§ **Available data**
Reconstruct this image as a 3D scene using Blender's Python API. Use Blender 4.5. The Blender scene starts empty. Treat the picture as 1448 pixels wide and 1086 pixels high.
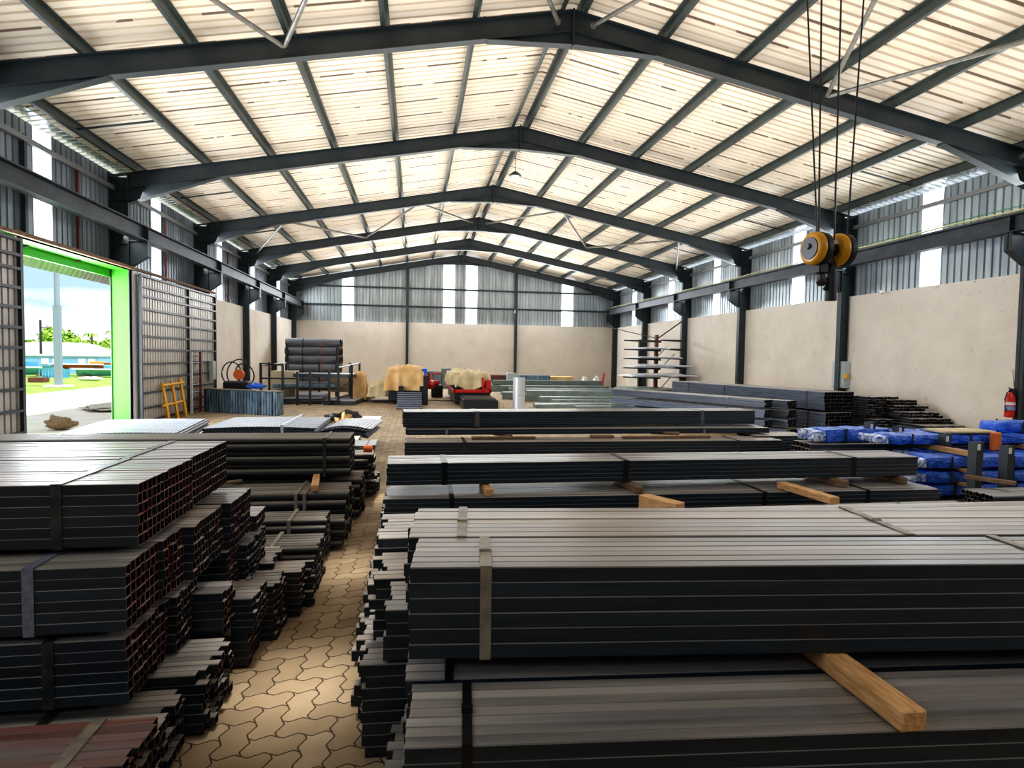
import bpy, bmesh, math, random
from mathutils import Vector, Matrix, noise
random.seed(7)
PI=math.pi
COL=bpy.context.scene.collection

# ---------------------------------------------------------------- helpers
class MB:
    def __init__(s): s.v=[]; s.f=[]; s.m=[]
    def add(s,vs,fs,mi=0,M=None):
        n=len(s.v)
        for p in vs:
            p=Vector(p)
            s.v.append(tuple(M@p) if M else tuple(p))
        for f in fs: s.f.append(tuple(i+n for i in f)); s.m.append(mi)
        return s
    def box(s,x0,x1,y0,y1,z0,z1,mi=0,M=None):
        vs=[(x0,y0,z0),(x1,y0,z0),(x1,y1,z0),(x0,y1,z0),(x0,y0,z1),(x1,y0,z1),(x1,y1,z1),(x0,y1,z1)]
        return s.add(vs,[(0,3,2,1),(4,5,6,7),(0,1,5,4),(1,2,6,5),(2,3,7,6),(3,0,4,7)],mi,M)
    def bbox(s,x0,x1,y0,y1,z0,z1,b=.005,mi=0,M=None):   # box with chamfered edges
        xs,ys,zs=(x0,x1),(y0,y1),(z0,z1); vs=[];idx={}
        for i in (0,1):
            for j in (0,1):
                for k in (0,1):
                    for a in range(3):
                        p=[xs[i],ys[j],zs[k]]
                        for c,t in enumerate((i,j,k)):
                            if c!=a: p[c]+= b if t==0 else -b
                        idx[(i,j,k,a)]=len(vs); vs.append(tuple(p))
        fs=[]
        for a in range(3):
            o=[c for c in range(3) if c!=a]
            for t in (0,1):
                q=[]
                for (p,r) in ((0,0),(1,0),(1,1),(0,1)):
                    k=[0,0,0]; k[a]=t; k[o[0]]=p; k[o[1]]=r; q.append(idx[(*k,a)])
                if (t==0) ^ (a==1): q=q[::-1]
                fs.append(tuple(q))
        for a in range(3):
            o=[c for c in range(3) if c!=a]
            for p in (0,1):
                for r in (0,1):
                    k0=[0,0,0];k0[o[0]]=p;k0[o[1]]=r;k1=list(k0);k1[a]=1
                    fs.append((idx[(*k0,o[0])],idx[(*k1,o[0])],idx[(*k1,o[1])],idx[(*k0,o[1])]))
        for i in (0,1):
            for j in (0,1):
                for k in (0,1): fs.append((idx[(i,j,k,0)],idx[(i,j,k,1)],idx[(i,j,k,2)]))
        return s.add(vs,fs,mi,M)
    def prism(s,poly,a,b,axis='y',mi=0,M=None):    # 2D polygon extruded from a to b along axis
        n=len(poly); vs=[]
        for t in (a,b):
            for (p,q) in poly:
                vs.append({'y':(p,t,q),'x':(t,p,q),'z':(p,q,t)}[axis])
        fs=[tuple(range(n)),tuple(range(2*n-1,n-1,-1))]+[(i,i+n,(i+1)%n+n,(i+1)%n) for i in range(n)]
        return s.add(vs,fs,mi,M)
    def sweep(s,pts,sec,mi=0,up=(0,0,1),cap=True):   # section (list of (side,up)) swept along pts
        pts=[Vector(p) for p in pts]; n=len(sec); base=len(s.v); up=Vector(up)
        for i,p in enumerate(pts):
            d=(pts[min(i+1,len(pts)-1)]-pts[max(i-1,0)]).normalized()
            r=d.cross(up)
            if r.length<1e-4: r=d.cross(Vector((1,0,0)))
            r.normalize(); u=r.cross(d)
            for a,b in sec: s.v.append(tuple(p+r*a+u*b))
        for i in range(len(pts)-1):
            for j in range(n):
                s.f.append((base+i*n+j,base+i*n+(j+1)%n,base+(i+1)*n+(j+1)%n,base+(i+1)*n+j)); s.m.append(mi)
        if cap:
            s.f.append(tuple(base+j for j in range(n))[::-1]); s.m.append(mi)
            e=base+(len(pts)-1)*n; s.f.append(tuple(e+j for j in range(n))); s.m.append(mi)
        return s
    def tube(s,pts,r,n=8,mi=0,cap=True):
        return s.sweep(pts,[(r*math.cos(2*PI*j/n),r*math.sin(2*PI*j/n)) for j in range(n)],mi,cap=cap)
    def lathe(s,prof,n=24,mi=0,M=None):   # prof (r,z)
        vs=[];fs=[]
        for r,z in prof:
            for j in range(n): vs.append((r*math.cos(2*PI*j/n),r*math.sin(2*PI*j/n),z))
        for i in range(len(prof)-1):
            for j in range(n): fs.append((i*n+j,i*n+(j+1)%n,(i+1)*n+(j+1)%n,(i+1)*n+j))
        fs.append(tuple(range(n))[::-1]); fs.append(tuple((len(prof)-1)*n+j for j in range(n)))
        return s.add(vs,fs,mi,M)
    def mesh(s,name,mats,smooth=False,fix=True):
        me=bpy.data.meshes.new(name); me.from_pydata(s.v,[],s.f)
        for m in (mats if isinstance(mats,(list,tuple)) else [mats]): me.materials.append(m)
        for p,mi in zip(me.polygons,s.m): p.material_index=mi; p.use_smooth=smooth
        if fix:
            bm=bmesh.new(); bm.from_mesh(me); bmesh.ops.recalc_face_normals(bm,faces=bm.faces); bm.to_mesh(me); bm.free()
        me.update(); return me
    def build(s,name,mats,parent=None,smooth=False,fix=True):
        return link(name,s.mesh(name,mats,smooth,fix),parent)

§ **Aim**
All lines of the data above that include the word "scene" must be shown.

§ **Exercise output**
Reconstruct this image as a 3D scene using Blender's Python API. Use Blender 4.5. The Blender scene starts empty. Treat the picture as 1448 pixels wide and 1086 pixels high.
COL=bpy.context.scene.collection